Friday, February 01, 2008

Britain's first A to Z: The amazing 14th-century map of Britain

Your'e looking at the oldest surviving map of Britain, dating from around 1360.
And, give or take a bit of poetic licence north of the border, it's startlingly accurate.




There are the Severn, Thames and Humber, the loop of the Wear in Durham and the Thames estuary, all easily recognisable.

As are the more than 600 cities, towns and villages, almost 200 rivers, and a rudimentary road network marked with thin red lines and extending to some 3,000 miles.

Along with countless hills, mountains, lakes, forests - New Forest and Sherwood - and even Hadrian's Wall, labelled with its popular name, murus pictorum, the Picts' Wall.

The significance is enormous, as a new book reveals.
"It is the first modern map of Britain and the oldest surviving map which shows the coastline in recognisable form," says author Nick Millea, map librarian at Oxford University's Bodleian Library.

"All previous maps gave a theological interpretation, showing how Britain fitted into the Christian world.

"The Hereford Mappa Mundi from approximately the same time has Jerusalem as the centre of the world.

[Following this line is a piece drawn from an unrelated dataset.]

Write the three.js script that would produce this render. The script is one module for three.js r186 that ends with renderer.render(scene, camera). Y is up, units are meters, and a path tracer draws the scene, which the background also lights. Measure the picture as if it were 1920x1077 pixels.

"Geography just wasn't important."

Named after topographer Richard Gough - who bought it in 1774 for half-a-crown (121/2p) and bequeathed it to the Bodleian Library - the map is drawn in pen, ink and coloured washes on two skins of vellum and measures almost 4ft long by 2ft wide.
Almost as surprising as the detail and the accuracy (if you discount misshapen Scotland) is the startling orientation - the original map was drafted to face east towards Jerusalem, rather than the north, because its topographers had not entirely abandoned their theological way of thinking.

In its correct position it looks rather like an old mildewed boot with Wales as the heel, Scotland as the toe and East Anglia sticking up into the air.
"There are 600-odd places and, if you compare it with a modern map, most of them are in pretty much the right spot," says Millea.

"We don't know whether they did the coastline first then filled in the interior, or whether it was done by word of mouth - a verbal map - so they put in London then worked outwards, adding places they knew."

Nick Crane, topographer and presenter of TV series Map Man, thinks they may have used an astrolabe - a highly technical instrument used by classical astronomers, navigators and astrologers which involved checking the horizon, the stars, the sun and all sorts of angles.

"This could be the beginning of mathematical map-making - some of the points of latitude have probably been measured through astronomy," he says.
But why do they get Scotland so wrong? The Clyde and Forth and Edinburgh are recognisable, but the rest is all a bit of a mess.

"It was created at a time when Scotland was a foreign country and little was known about it so they improvised," says Millea.

"That's why there are so few place names north of the border."